*Task brief:* Extract, in full, the lines below, beginning at the first and ending with the line that contains "cy.adaptive_threshold = 0.02". Pictures do not belong in the copy.

==== Supplied material

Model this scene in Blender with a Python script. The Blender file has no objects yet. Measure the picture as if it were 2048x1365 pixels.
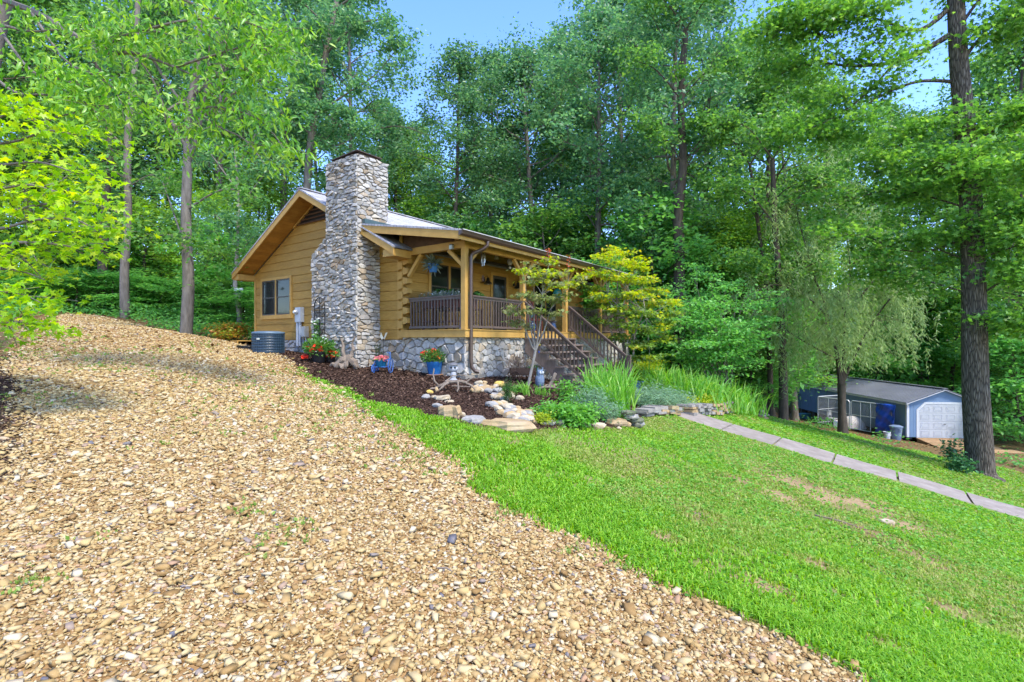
import bpy, math, random
import numpy as np
from mathutils import Vector, Matrix
random.seed(5)
rng = np.random.default_rng(7)
S = bpy.context.scene
COL = S.collection
# ------------------------------------------------------------------ camera, sky, sun, exposure
F, CX, HY, EZ = 1005.0, 1024.0, 684.0, 1.5      # focal length and horizon of the 2048 px photograph, eye height
cam = bpy.data.cameras.new("camera")
cam.sensor_width = 36.0
cam.lens = 36.0 * F / 2048.0
cam.shift_y = 1.5 / 2048.0
cam.clip_start, cam.clip_end = 0.05, 2000.0
camo = bpy.data.objects.new("camera", cam)
COL.objects.link(camo)
camo.location = (0, 0, EZ)
camo.rotation_euler = (math.radians(90), 0, 0)
S.camera = camo
SUN_EL, SUN_AZ = 58.0, 142.0                      # azimuth clockwise from the view direction
W = bpy.data.worlds.new("World")
S.world = W
W.use_nodes = True
wn = W.node_tree
bg = wn.nodes["Background"]
sky = wn.nodes.new("ShaderNodeTexSky")
sky.sky_type = 'NISHITA'
sky.sun_disc = False
sky.sun_elevation = math.radians(SUN_EL)
sky.sun_rotation = math.radians(SUN_AZ)
sky.air_density, sky.dust_density, sky.ozone_density = 1.0, 0.3, 3.0
shs = wn.nodes.new("ShaderNodeHueSaturation")
shs.inputs["Saturation"].default_value = 1.2
shs.inputs["Hue"].default_value = .515
wn.links.new(sky.outputs[0], shs.inputs["Color"])
wn.links.new(shs.outputs[0], bg.inputs[0])
bg.inputs[1].default_value = 0.15
sl = bpy.data.lights.new("sun", 'SUN')
sl.energy = 1.9
sl.angle = math.radians(12.0)
sl.color = (1.0, 0.95, 0.86)
so = bpy.data.objects.new("sun", sl)
COL.objects.link(so)
_a, _e = math.radians(SUN_AZ), math.radians(SUN_EL)
sd = Vector((math.sin(_a) * math.cos(_e), math.cos(_a) * math.cos(_e), math.sin(_e)))
so.rotation_euler = sd.to_track_quat('Z', 'Y').to_euler()
so.location = (20, -20, 40)
S.view_settings.view_transform = 'Standard'
S.view_settings.look = 'None'
S.view_settings.gamma = 1.0
S.view_settings.use_curve_mapping = False
S.view_settings.exposure = 1.95
S.render.engine = 'CYCLES'
cy = S.cycles
cy.max_bounces, cy.diffuse_bounces, cy.glossy_bounces = 7, 4, 2
cy.transmission_bounces, cy.transparent_max_bounces = 4, 6
cy.use_denoising = True
cy.sample_clamp_indirect = 4.0
cy.use_adaptive_sampling = True
cy.adaptive_threshold = 0.02

# ------------------------------------------------------------------ helpers: materials
def _mix(nt, a, b, fac):
    n = nt.nodes.new("ShaderNodeMix")
    n.data_type = 'RGBA'
    for s, v in ((n.inputs[0], fac), (n.inputs[6], a), (n.inputs[7], b)):
        if hasattr(v, "is_linked"):
            nt.links.new(v, s)
        elif isinstance(v, (int, float)):
            s.default_value = v
        else:
            s.default_value = (*v, 1)
    return n.outputs[2]

def _noise(nt, vec, scale, detail=5, rough=.6):
    n = nt.nodes.new("ShaderNodeTexNoise")
    n.inputs["Scale"].default_value = scale
    n.inputs["Detail"].default_value = detail
    n.inputs["Roughness"].default_value = rough
    if vec is not None:
        nt.links.new(vec, n.inputs["Vector"])
    return n.outputs[0]

def _ramp(nt, fac, stops):
    n = nt.nodes.new("ShaderNodeValToRGB")
    el = n.color_ramp.elements
    while len(el) < len(stops):
        el.new(0.5)
    for e, (p, c) in zip(el, stops):
        e.position = p
        e.color = (*c, 1) if not isinstance(c, (int, float)) else (c, c, c, 1)
    nt.links.new(fac, n.inputs[0])
    return n.outputs[0]

def _map(nt, coord='Object', sc=(1, 1, 1)):
    tc = nt.nodes.new("ShaderNodeTexCoord")
    m = nt.nodes.new("ShaderNodeMapping")
    m.inputs["Scale"].default_value = sc
    nt.links.new(tc.outputs[coord], m.inputs[0])
    return m.outputs[0]

def _val(nt, col, v):
    n = nt.nodes.new("ShaderNodeHueSaturation")
    nt.links.new(col, n.inputs["Color"])
    if hasattr(v, "is_linked"):
        nt.links.new(v, n.inputs["Value"])
    else:
        n.inputs["Value"].default_value = v
    return n.outputs[0]

def _rng(nt, v, lo, hi):
    n = nt.nodes.new("ShaderNodeMapRange")
    n.inputs[3].default_value, n.inputs[4].default_value = lo, hi
    nt.links.new(v, n.inputs[0])
    return n.outputs[0]

def newmat(name):
    m = bpy.data.materials.new(name)
    m.use_nodes = True
    nt = m.node_tree
    return m, nt, nt.nodes["Principled BSDF"]

def M(name, c1, c2=None, scale=6, rough=.75, bump=0., bscale=None, isl=0., metal=0., spec=.3, sc=(1, 1, 1), stain=None):
    m, nt, b = newmat(name)
    vec = _map(nt, 'Object', sc)
    c2 = c2 or tuple(x * .72 for x in c1)
    nz = _noise(nt, vec, scale)
    col = _ramp(nt, nz, [(.32, c1), (.68, c2)])
    if stain:
        big = _noise(nt, vec, scale * .17, 4)
        col = _mix(nt, col, stain, _ramp(nt, big, [(.5, 0), (.72, .7)]))
    if isl:
        g = nt.nodes.new("ShaderNodeNewGeometry")
        col = _val(nt, col, _rng(nt, g.outputs["Random Per Island"], 1 - isl, 1 + isl))
    nt.links.new(col, b.inputs["Base Color"])
    b.inputs["Roughness"].default_value = rough
    b.inputs["Metallic"].default_value = metal
    b.inputs["Specular IOR Level"].default_value = spec
    if bump:
        bn = nt.nodes.new("ShaderNodeBump")
        bn.inputs["Strength"].default_value = bump
        bn.inputs["Distance"].default_value = .02
        nt.links.new(_noise(nt, vec, bscale or scale * 3, 6), bn.inputs["Height"])
        nt.links.new(bn.outputs[0], b.inputs["Normal"])
    return m

def ML(name, stops, trans=.38, rough=.45, spec=.35, objvar=.12):
    """leaf material: colour from a random number per leaf, light passes through the blade"""
    m, nt, b = newmat(name)
    g = nt.nodes.new("ShaderNodeNewGeometry")
    n = len(stops)
    col = _ramp(nt, g.outputs["Random Per Island"], [(i / max(1, n - 1), c) for i, c in enumerate(stops)])
    oi = nt.nodes.new("ShaderNodeObjectInfo")
    col = _val(nt, col, _rng(nt, oi.outputs["Random"], 1 - objvar, 1 + objvar))
    nt.links.new(col, b.inputs["Base Color"])
    b.inputs["Roughness"].default_value = rough
    b.inputs["Specular IOR Level"].default_value = spec
    if trans:
        t = nt.nodes.new("ShaderNodeBsdfTranslucent")
        hs = nt.nodes.new("ShaderNodeHueSaturation")
        hs.inputs["Hue"].default_value = .485
        hs.inputs["Saturation"].default_value = 1.1
        hs.inputs["Value"].default_value = 1.8
        nt.links.new(col, hs.inputs["Color"])
        nt.links.new(hs.outputs[0], t.inputs[0])
        mx = nt.nodes.new("ShaderNodeMixShader")
        mx.inputs[0].default_value = trans
        nt.links.new(b.outputs[0], mx.inputs[1])
        nt.links.new(t.outputs[0], mx.inputs[2])
        nt.links.new(mx.outputs[0], nt.nodes["Material Output"].inputs[0])
    return m

# ------------------------------------------------------------------ helpers: objects
def tag(o, label=None, cat=None, group=None, kind=None):
    if label: o["label"] = label
    if cat: o["category"] = cat
    if group: o["group"] = group
    if kind: o["kind"] = kind
    return o

def thing(name, label, cat, loc=(0, 0, 0), rz=0., group=None):
    o = bpy.data.objects.new(name, None)
    o.empty_display_size = .2
    COL.objects.link(o)
    o.location = loc
    o.rotation_euler = (0, 0, rz)
    return tag(o, label, cat, group)

def link(name, me, parent=None):
    o = bpy.data.objects.new(name, me)
    COL.objects.link(o)
    if parent is not None:
        o.parent = parent
    return o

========

*Right answer:*
Model this scene in Blender with a Python script. The Blender file has no objects yet. Measure the picture as if it were 2048x1365 pixels.
import bpy, math, random
import numpy as np
from mathutils import Vector, Matrix
random.seed(5)
rng = np.random.default_rng(7)
S = bpy.context.scene
COL = S.collection
# ------------------------------------------------------------------ camera, sky, sun, exposure
F, CX, HY, EZ = 1005.0, 1024.0, 684.0, 1.5      # focal length and horizon of the 2048 px photograph, eye height
cam = bpy.data.cameras.new("camera")
cam.sensor_width = 36.0
cam.lens = 36.0 * F / 2048.0
cam.shift_y = 1.5 / 2048.0
cam.clip_start, cam.clip_end = 0.05, 2000.0
camo = bpy.data.objects.new("camera", cam)
COL.objects.link(camo)
camo.location = (0, 0, EZ)
camo.rotation_euler = (math.radians(90), 0, 0)
S.camera = camo
SUN_EL, SUN_AZ = 58.0, 142.0                      # azimuth clockwise from the view direction
W = bpy.data.worlds.new("World")
S.world = W
W.use_nodes = True
wn = W.node_tree
bg = wn.nodes["Background"]
sky = wn.nodes.new("ShaderNodeTexSky")
sky.sky_type = 'NISHITA'
sky.sun_disc = False
sky.sun_elevation = math.radians(SUN_EL)
sky.sun_rotation = math.radians(SUN_AZ)
sky.air_density, sky.dust_density, sky.ozone_density = 1.0, 0.3, 3.0
shs = wn.nodes.new("ShaderNodeHueSaturation")
shs.inputs["Saturation"].default_value = 1.2
shs.inputs["Hue"].default_value = .515
wn.links.new(sky.outputs[0], shs.inputs["Color"])
wn.links.new(shs.outputs[0], bg.inputs[0])
bg.inputs[1].default_value = 0.15
sl = bpy.data.lights.new("sun", 'SUN')
sl.energy = 1.9
sl.angle = math.radians(12.0)
sl.color = (1.0, 0.95, 0.86)
so = bpy.data.objects.new("sun", sl)
COL.objects.link(so)
_a, _e = math.radians(SUN_AZ), math.radians(SUN_EL)
sd = Vector((math.sin(_a) * math.cos(_e), math.cos(_a) * math.cos(_e), math.sin(_e)))
so.rotation_euler = sd.to_track_quat('Z', 'Y').to_euler()
so.location = (20, -20, 40)
S.view_settings.view_transform = 'Standard'
S.view_settings.look = 'None'
S.view_settings.gamma = 1.0
S.view_settings.use_curve_mapping = False
S.view_settings.exposure = 1.95
S.render.engine = 'CYCLES'
cy = S.cycles
cy.max_bounces, cy.diffuse_bounces, cy.glossy_bounces = 7, 4, 2
cy.transmission_bounces, cy.transparent_max_bounces = 4, 6
cy.use_denoising = True
cy.sample_clamp_indirect = 4.0
cy.use_adaptive_sampling = True
cy.adaptive_threshold = 0.02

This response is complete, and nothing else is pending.